Casi doscientos años antes del
ministerio de Jesucristo, Antíoco Epifanes, un rey de Seleucia que controlaba a
Palestina, intentó destruir al judaísmo compeliendo a sus súbditos a aceptar la
cultura griega. En una demostración de sumo desprecio por la fe judía. Antioco
sacrificó un cerdo (el más inmundo de los animales, de acuerdo a los judíos)
sobre un pequeño altar griego levantado para la ocasión dentro de los confines
del levantado para la ocasión dentro de los confines del templo. Luego de esto,
Antíoco prohibió toda ordenanza religiosa prescrita por la ley de Moisés y
ordenó la quema de todas las copias conocidas de la ley judía. Finalmente
ordenó que en toda Palestina se construyesen altares paganos y que los judíos
adorasen a los dioses paganos y o fuesen ejecutados. Esta supresión de la
religión judía precipitó lo que fue conocido como la rebelión de los Macabeos.
Judas Macabeo, junto con sus
cuatro hermanos, reunió a su alrededor a cierto número de judíos devotos que se
rehusaban a honrar y obedecer las demandas de Antioco. Formaron un ejército de
guerrillas y desataron una guerra incansable contra las tropas empleadas por
Antico para poner en vigencia sus normas religiosas. Finalmente los Macabeos
tomaron el control de Jerusalén. Judas entonces procedió a purificar el templo
(el cual durante tres años había sido usado para hacer ofrendas a Zeus) y
procedió a restaurar la adoración de Jehová. La Fiesta de la Dedicación, a
veces llamada La Fiesta de las Luces o Hanukkah,[1] fue
inaugurada para celebrar la recuperación y la nueva dedicación del templo
judío. La fiesta ocurre en el mes de Chislev, correspondiente a parte de
nuestros meses de noviembre y diciembre y dura ocho días. Es notoria por las
comidas bien preparadas, por los servicios especiales en la sinagoga y por la
iluminación excepcional de todos los hogares. Creo que esta es una de las
herencias del judaísmo cuando nosotros por la fechas de navidad y en otras
ocasiones más paganas iluminamos todo, calles, hogares.

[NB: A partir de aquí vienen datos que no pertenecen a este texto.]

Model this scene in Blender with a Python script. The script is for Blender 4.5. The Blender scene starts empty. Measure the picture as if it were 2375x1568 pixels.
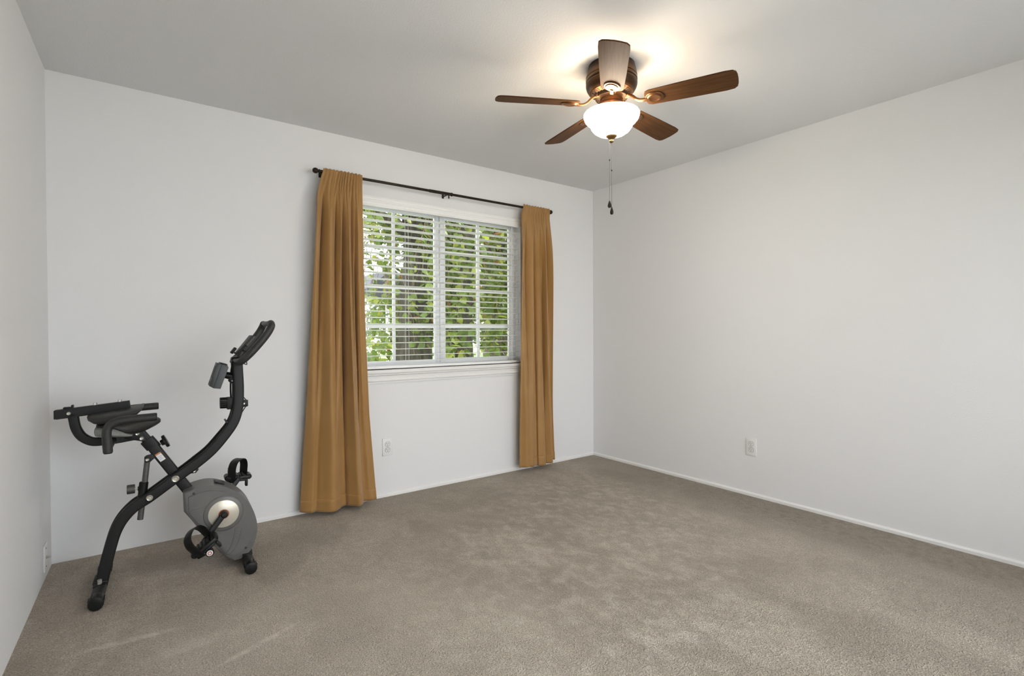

La Fiesta de la Dedicación, ocurrida
unos dos meses después de la Fiesta de los Tabernáculos, dio a Cristo otra
oportunidad de proclamar abiertamente su condición de Mesías. Jesús visitó el
templo para la fiesta de la dedicación durante el último invierno de su
ministerio, en el año 32 E.C. El relato dice: “Por entonces se celebraba la
fiesta de la dedicación en Jerusalén. Era invierno, y Jesús estaba andando por
el templo, en la columnata de Salomón”. (Juan 10:22) Los judíos, altaneros en
sus desafíos, estaban ansiosos de que Él declarase claramente que era el
Cristo. Jesucristo respondió a sus instancias: Os lo he dicho y no lo creéis, (Juan
10:25). Él le dijo a los judíos que la razón por la cual ellos no aceptaban sus
palabras era que ellos no eran sus ovejas. Mis ovejas oyen mi voz, y yo las
conozco, y me siguen. Juan 10:27.
Cristo entonces terminó su
declaración de su calidad de Mesías refiriéndose a su poder de dar a los
hombres la vida eterna y anunciando su relación con su Padre. Yo y el Padre uno
somos. Juan 10:30.
Como en una ocasión similar (Juan
8:59) la declaración sencilla de Cristo en cuanto a su identificación con Dios,
enojó a los judíos. Y tomaron piedras para arrojárselas, pero El respondió:
Muchas obras os he mostrado de mi padre ¿Por cual de ellas me apedreáis? Respondieron
que no lo apedreaban por las obras buenas sino porque, como dijeron…tu siendo
hombre, te haces Dios. (Juan10:33) Claramente los judíos entendieron quién
reclamaba ser Cristo.
[1] Con
la celebración de la fiesta de la dedicación (heb. januk·káh), aún se
conmemora el recobro de la independencia judía al liberarse de la dominación
sirohelénica y la nueva dedicación a Jehová del templo de Jerusalén, que había
sido profanado por Antíoco IV Epífanes.